§ **Exercise goal**
Check each line of the listing, and copy it if it contains the word "script".

* begin Input *

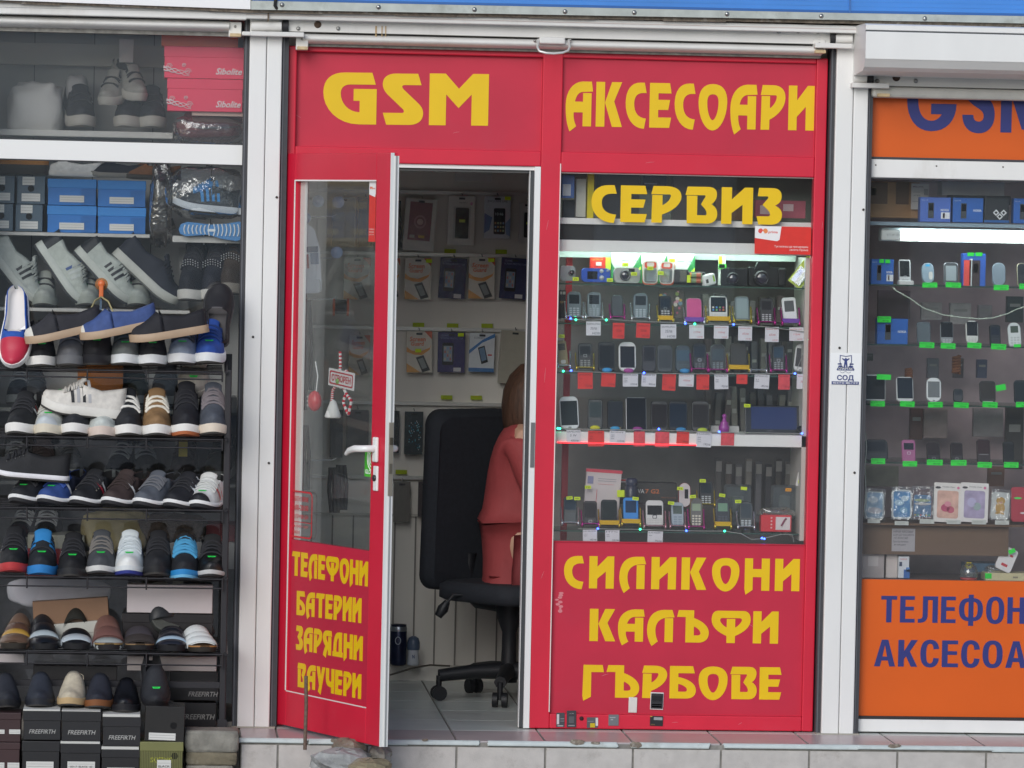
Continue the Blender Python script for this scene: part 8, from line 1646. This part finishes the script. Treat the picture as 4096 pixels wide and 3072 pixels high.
# bottom shelf
carton('clear boxed white gadget with dark blue header at the window edge', X6(885), Y7(1322), X6(1090), Y7(1638), .14, 'b4a9a8', .06, name='gadget_box', cat='box', lines=((0, .84, 1, .16, '2a3440'), (0, .78, 1, .08, '3a6a9c'), (.3, .6, .5, .08, 'b08a90'), (.34, .3, .4, .26, 'd0c8c6')), var=.12)
carton('small white box beside the clear gadget box', X6(1097), Y7(1412), X6(1195), Y7(1638), .15, 'cfc4c0', .05, name='gadget_box', cat='box', lines=((0, .84, 1, .16, 'dcdcdc'), (.3, .88, .3, .05, '4a4c50')))
carton('white box with blue swoosh and flash drive picture', X6(1195), Y7(1466), X6(1290), Y7(1640), .13, 'd6dae0', .05, name='gadget_box', cat='box', lines=((.5, 0, .5, .4, '3a6ab0'), (.7, .3, .3, .2, '5a8ac8'), (.12, .55, .22, .2, '3a4660')), texts=(('CARMA', .45, .84, .08, .6, 'c86a6a', 0),))
carton('cream box with green label at the bottom right', X6(1898), Y7(1600), X6(2300), Y7(1666), .12, 'cfc59c', .1, name='gadget_box', cat='box', lines=((.0, .3, .13, .65, '22d83c'), (.56, .4, .1, .2, '8a8470')))
carton('blue-grey flat box behind the glass dome', X6(1740), Y7(1520), X6(2010), Y7(1592), .2, '4a6a84', .1, name='gadget_box', cat='box')
o = prop('clear dome ornament with yellow flower and red base', 'dome_ornament', 'ornament', X6(1765), Y7(1652), .13); b = MB(); b.lathe([(.0, 0), (.03, 0), (.032, .008), (.0, .009)], M('b03a3a', .5), n=18); b.build('base', o); b = MB(); b.lathe([(.032, .008), (.034, .03), (.026, .05), (.012, .06), (0, .062)], CLEAR('e0e8ea', .12, .05, .1), n=18); b.build('dome', o)
b = MB()
for t in range(6): b.ball((.01 * math.cos(t * 1.047), 0, .052 + .008 * math.sin(t * 1.047)), .006, M('e0c82c', .5), 7)
b.build('flower', o)
o = prop('white phone case with small red accents tilted on the cream box', 'phone_case', 'phone case', X6(2035), Y7(1575), .12, (-10, 24, 0)); b = MB(); b.poly([rr(-.031, .031, 0, .088, .01)], M('e0dcdc', .4), depth=.01); b.box(-.012, .012, -.0006, 0, .016, .026, M('c0303c', .5)); b.box(.006, .018, -.0006, 0, .058, .066, M('c0303c', .5)); b.build('body', o); gtag('small green label on the tilted white case', 2088, 1406, 2142, 1440, c7, '', .108, -24)
bag('crumpled clear plastic under the tilted white case', X6(1910), Y7(1545), X6(2080), Y7(1602), .14, CLEAR('e8eaec', .14, .12, .1, 'c9ccd0', .3), .15, .03, 41, name='plastic_wrap', cat='wrap')
b = MB(); pts = [(1150, 905), (1180, 935), (1290, 995), (1400, 1075), (1560, 1130), (1700, 1150), (1850, 1162), (1960, 1155), (2080, 1120), (2150, 1085), (2230, 1060)]; o = empty('light_string', S(*c6(1150, 905), DO - .01), 'unlit white light string drooping below the first glass shelf', 'light string')
P = [S(*c6(*p), DO - .01) - o.location for p in pts]; b.tube(P, .0022, M('b4bcae', .5), 5); b.build('wire', o)
for i in range(len(P) - 1): b = MB(); b.ball(P[i].lerp(P[i + 1], .5), .0034, M('c9d0c0', .3), 6); b.build('bulb', o)
b = MB(); b.tube([S(3462, 1730, DO - .02), S(3466, 1790, DO - .02), S(3459, 1880, DO - .02), S(3464, 1960, DO - .02), S(3455, 2060, DO - .02)], .002, M('b4b8b0', .5), 5); b.build('wire', label='thin white wire hanging along the window edge of the orange shop', cat='wire')
# stock at the back
BK = 'packs hanging dimly at the back of the orange shop'
for (x0, y0, x1, y1, cv, col, lab) in ((1380, 1030, 1555, 1170, c6, 'b0a4a6', 'pale headset pack at the back behind the light string'), (1612, 1035, 1790, 1205, c6, 'b8aeb0', 'pale tall pack at the back below the silver-screen phone'), (1840, 1050, 1960, 1170, c6, 'a0969a', 'greyish pack at the back right of the tall one'), (2070, 980, 2212, 1190, c6, '3a4444', 'dark blister pack at the back near the picture edge'), (1430, 1480, 1530, 1640, c6, '7c7a84', 'bluish pack at the back above the white smartphone'), (1640, 1480, 1730, 1640, c6, '6a5a5c', 'brownish pack with orange cord at the back'), (1830, 1490, 1920, 1640, c6, '5a5c78', 'blue pack at the back above the dark grey smartphone'), (1290, 270, 1400, 520, c7, '6a4438', 'rust-brown strip at the back between third and fourth rows'), (1400, 275, 1600, 510, c7, 'a08a88', 'mauve panel pack at the back between third and fourth rows'), (1800, 270, 2050, 500, c7, '948a8c', 'grey-mauve panel pack at the back right'), (2060, 260, 2212, 760, c7, '38332f', 'tall dark panel at the back beside the picture edge'), (1920, 740, 2060, 900, c7, '8a5f50', 'salmon pack at the back above the yellow figure case'), (925, 735, 1205, 900, c7, 'b0a698', 'pale round-topped bundle at the back above the bagged case'), (1030, 930, 1300, 1160, c6, '6a5864', 'dark purple cloth panel at the back left of the second row'), (925, 1440, 1000, 1500, c6, '7a7470', 'grey strip at the back left above the large phone')):
    (a, b_), (c, d) = cv(x0, y0), cv(x1, y1); carton(lab, a, b_, c, d, .5 + (x0 % 7) * .012, col, .03, name='hanging_pack', cat='pack', group=BK, var=.25, lines=((.15, .2, .5, .25, col), (.2, .6, .6, .12, 'a09a98')) if x1 - x0 < 190 else ())
o = prop('orange coiled cord hanging at the back of the orange shop', 'coiled_cord', 'cord', X6(1665), Y6(1600), .44); b = MB(); b.tube([(.014 * math.cos(t * .9), .014 * math.sin(t * .9), .0015 * t) for t in range(44)], .005, M('b8744c', .6), 6); b.build('coil', o)
o = prop('short orange coiled cord near the window edge at the back', 'coiled_cord', 'cord', X6(1280), Y6(1640), .44); b = MB(); b.tube([(.012 * math.cos(t * .9), .012 * math.sin(t * .9), .0013 * t) for t in range(28)], .005, M('b0704c', .6), 6); b.build('coil', o)
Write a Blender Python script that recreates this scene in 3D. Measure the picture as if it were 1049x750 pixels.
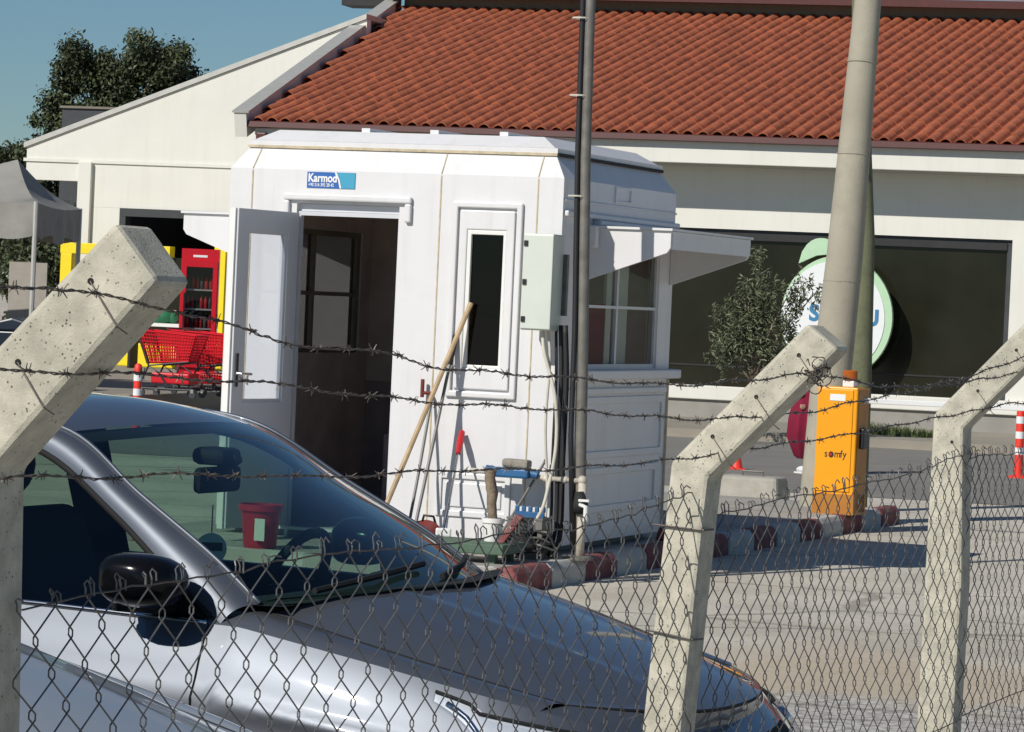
import bpy, bmesh, math, random
import numpy as np
from mathutils import Vector, Matrix, Quaternion
random.seed(7); rng = np.random.default_rng(7)
scene = bpy.context.scene
for o in list(bpy.data.objects): bpy.data.objects.remove(o)
PI = math.pi
# ------------------------------------------------------------------ camera
FPX, ROLL, HORIZON, EYE = 3500.0, 0.045, 307.6, 1.808
PITCH = math.atan((375 - HORIZON) / FPX)
cam_data = bpy.data.cameras.new('camera'); cam = bpy.data.objects.new('camera', cam_data)
scene.collection.objects.link(cam)
cam_data.sensor_width = 36; cam_data.lens = 36 * FPX / 1049; cam_data.clip_start = .1; cam_data.clip_end = 3000
cam.matrix_world = Matrix.Translation((0, 0, EYE)) @ Matrix.Rotation(PI/2 - PITCH, 4, 'X') @ Matrix.Rotation(ROLL, 4, 'Z')
scene.camera = cam
# ------------------------------------------------------------------ light
SUN_AZ, SUN_EL = math.radians(42), math.radians(37)
world = bpy.data.worlds.new('World'); scene.world = world; world.use_nodes = True
wn = world.node_tree; wn.nodes.clear()
sky = wn.nodes.new('ShaderNodeTexSky'); sky.sky_type = 'NISHITA'; sky.sun_disc = False
sky.sun_elevation = SUN_EL; sky.sun_rotation = PI + SUN_AZ; sky.air_density = 1.0; sky.dust_density = .0; sky.ozone_density = 4.0
bg = wn.nodes.new('ShaderNodeBackground'); bg.inputs[1].default_value = .058
wo = wn.nodes.new('ShaderNodeOutputWorld')
tint = wn.nodes.new('ShaderNodeMix'); tint.data_type = 'RGBA'; tint.blend_type = 'MULTIPLY'; tint.inputs[0].default_value = 1; tint.inputs[7].default_value = (.70, .88, 1.0, 1)
wn.links.new(sky.outputs[0], tint.inputs[6]); wn.links.new(tint.outputs[2], bg.inputs[0]); wn.links.new(bg.outputs[0], wo.inputs[0])
sl = bpy.data.lights.new('sun', 'SUN'); sl.energy = 4.2; sl.angle = math.radians(.5); sl.color = (1, .955, .88)
sun = bpy.data.objects.new('sun', sl); scene.collection.objects.link(sun)
sun.location = (-30, -30, 40)
sun.rotation_euler = Vector((math.sin(SUN_AZ)*math.cos(SUN_EL), math.cos(SUN_AZ)*math.cos(SUN_EL), -math.sin(SUN_EL))).to_track_quat('-Z', 'Y').to_euler()
vs = scene.view_settings; vs.view_transform = 'Standard'; vs.look = 'None'; vs.gamma = 1; vs.exposure = 0.0
vs.use_curve_mapping = False

# ------------------------------------------------------------------ materials
def pm(name, col, rough=.6, metal=0, var=.12, scale=6, bump=0, bscale=80, spec=.5, coat=0, dirt=None, dscale=2.5, damt=.5, speck=None, sscale=60, streak=None, samt=.4):
    m = bpy.data.materials.new(name); m.use_nodes = True
    nt = m.node_tree; b = nt.nodes['Principled BSDF']; L = nt.links
    b.inputs['Roughness'].default_value = rough; b.inputs['Metallic'].default_value = metal
    b.inputs['Specular IOR Level'].default_value = spec
    b.inputs['Coat Weight'].default_value = coat; b.inputs['Coat Roughness'].default_value = .04
    tc = nt.nodes.new('ShaderNodeTexCoord')
    def noise(sc, det=5, ro=.6):
        n = nt.nodes.new('ShaderNodeTexNoise'); n.inputs['Scale'].default_value = sc; n.inputs['Detail'].default_value = det
        n.inputs['Roughness'].default_value = ro; L.new(tc.outputs['Object'], n.inputs['Vector']); return n.outputs['Fac']
    def mix(fac, a, c):
        x = nt.nodes.new('ShaderNodeMix'); x.data_type = 'RGBA'
        L.new(fac, x.inputs[0])
        for s, v in ((6, a), (7, c)):
            if isinstance(v, tuple): x.inputs[s].default_value = v
            else: L.new(v, x.inputs[s])
        return x.outputs[2]
    def ramp(fac, p0, p1):
        r = nt.nodes.new('ShaderNodeMapRange'); r.inputs[1].default_value = p0; r.inputs[2].default_value = p1
        L.new(fac, r.inputs[0]); return r.outputs[0]
    c0 = tuple(max(0, c*(1-var)) for c in col) + (1,); c1 = tuple(min(1, c*(1+var)) for c in col) + (1,)
    out = mix(ramp(noise(scale), .3, .7), c0, c1)
    if dirt:
        out = mix(nt_mul(nt, ramp(noise(dscale, 8, .65), .5, .75), damt), out, tuple(dirt)+(1,))
    if streak:
        mp = nt.nodes.new('ShaderNodeMapping'); mp.inputs['Scale'].default_value = (7, 7, .55); L.new(tc.outputs['Object'], mp.inputs[0])
        n = nt.nodes.new('ShaderNodeTexNoise'); n.inputs['Scale'].default_value = 1.6; n.inputs['Detail'].default_value = 6; L.new(mp.outputs[0], n.inputs['Vector'])
        out = mix(nt_mul(nt, ramp(n.outputs['Fac'], .52, .78), samt), out, tuple(streak)+(1,))
    if speck:
        v = nt.nodes.new('ShaderNodeTexVoronoi'); v.inputs['Scale'].default_value = sscale; L.new(tc.outputs['Object'], v.inputs['Vector'])
        r = ramp(v.outputs['Distance'], .30, .18)
        out = mix(nt_mulf(nt, r, ramp(noise(sscale*.35, 2), .5, .62)), out, tuple(speck)+(1,))
    L.new(out, b.inputs['Base Color'])
    if bump:
        bp = nt.nodes.new('ShaderNodeBump'); bp.inputs['Strength'].default_value = bump; bp.inputs['Distance'].default_value = .01
        L.new(noise(bscale, 4), bp.inputs['Height']); L.new(bp.outputs[0], b.inputs['Normal'])
    return m
def ground_mat():
    m = pm('ground_concrete', (.55, .505, .42), .9, var=.13, scale=.9, bump=.35, bscale=45, dirt=(.34, .29, .21), dscale=.30, damt=.7, speck=(.16, .14, .12), sscale=24)
    nt = m.node_tree; L = nt.links; b = nt.nodes['Principled BSDF']; src = b.inputs['Base Color'].links[0].from_socket
    tc = nt.nodes.new('ShaderNodeTexCoord'); sp = nt.nodes.new('ShaderNodeSeparateXYZ'); L.new(tc.outputs['Object'], sp.inputs[0])
    def noise(sc, det=6):
        n = nt.nodes.new('ShaderNodeTexNoise'); n.inputs['Scale'].default_value = sc; n.inputs['Detail'].default_value = det; L.new(tc.outputs['Object'], n.inputs['Vector']); return n.outputs['Fac']
    def math_(op, x, y, z=0):
        q = nt.nodes.new('ShaderNodeMath'); q.operation = op
        for i, v in enumerate((x, y, z)):
            if isinstance(v, (int, float)): q.inputs[i].default_value = v
            else: L.new(v, q.inputs[i])
        return q.outputs[0]
    def rng_(f, p0, p1):
        r = nt.nodes.new('ShaderNodeMapRange'); r.inputs[1].default_value = p0; r.inputs[2].default_value = p1; L.new(f, r.inputs[0]); return r.outputs[0]
    def mix(f, x, y):
        q = nt.nodes.new('ShaderNodeMix'); q.data_type = 'RGBA'; L.new(f, q.inputs[0])
        for i, v in ((6, x), (7, y)):
            if isinstance(v, tuple): q.inputs[i].default_value = v
            else: L.new(v, q.inputs[i])
        return q.outputs[2]
    yy = math_('ADD', sp.outputs[1], math_('MULTIPLY', math_('SUBTRACT', noise(.8), .5), 4.0))
    tan_ = mix(noise(9), (.40, .30, .18, 1), (.58, .50, .38, 1))
    c = mix(math_('MULTIPLY', rng_(yy, 18.6, 17.4), .75), src, tan_)
    v = nt.nodes.new('ShaderNodeTexVoronoi'); v.inputs['Scale'].default_value = 22; L.new(tc.outputs['Object'], v.inputs['Vector'])
    peb = mix(v.outputs['Distance'], (.66, .63, .57, 1), (.22, .20, .17, 1))
    c = mix(rng_(yy, 16.4, 15.6), c, peb)
    mp = nt.nodes.new('ShaderNodeMapping'); mp.inputs['Scale'].default_value = (.16, .42, 1); mp.inputs['Rotation'].default_value = (0, 0, .35); L.new(tc.outputs['Object'], mp.inputs[0])
    ad = nt.nodes.new('ShaderNodeMix'); ad.data_type = 'RGBA'; ad.inputs[0].default_value = .06; L.new(mp.outputs[0], ad.inputs[6])
    nn = nt.nodes.new('ShaderNodeTexNoise'); nn.inputs['Scale'].default_value = 1.7; nn.inputs['Detail'].default_value = 5; L.new(tc.outputs['Object'], nn.inputs['Vector']); L.new(nn.outputs['Color'], ad.inputs[7])
    cr = nt.nodes.new('ShaderNodeTexVoronoi'); cr.feature = 'DISTANCE_TO_EDGE'; cr.inputs['Scale'].default_value = 1.0; L.new(ad.outputs[2], cr.inputs['Vector'])
    c = mix(math_('MULTIPLY', rng_(cr.outputs['Distance'], .012, .004), .55), c, (.16, .135, .11, 1))
    c = mix(math_('MULTIPLY', rng_(noise(.55, 3), .60, .72), .45), c, (.27, .24, .21, 1))
    L.new(c, b.inputs['Base Color']); return m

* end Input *

§ **Problem solution**
Continue the Blender Python script for this scene: part 8, from line 1646. This part finishes the script. Treat the picture as 4096 pixels wide and 3072 pixels high.
Write a Blender Python script that recreates this scene in 3D. Measure the picture as if it were 1049x750 pixels.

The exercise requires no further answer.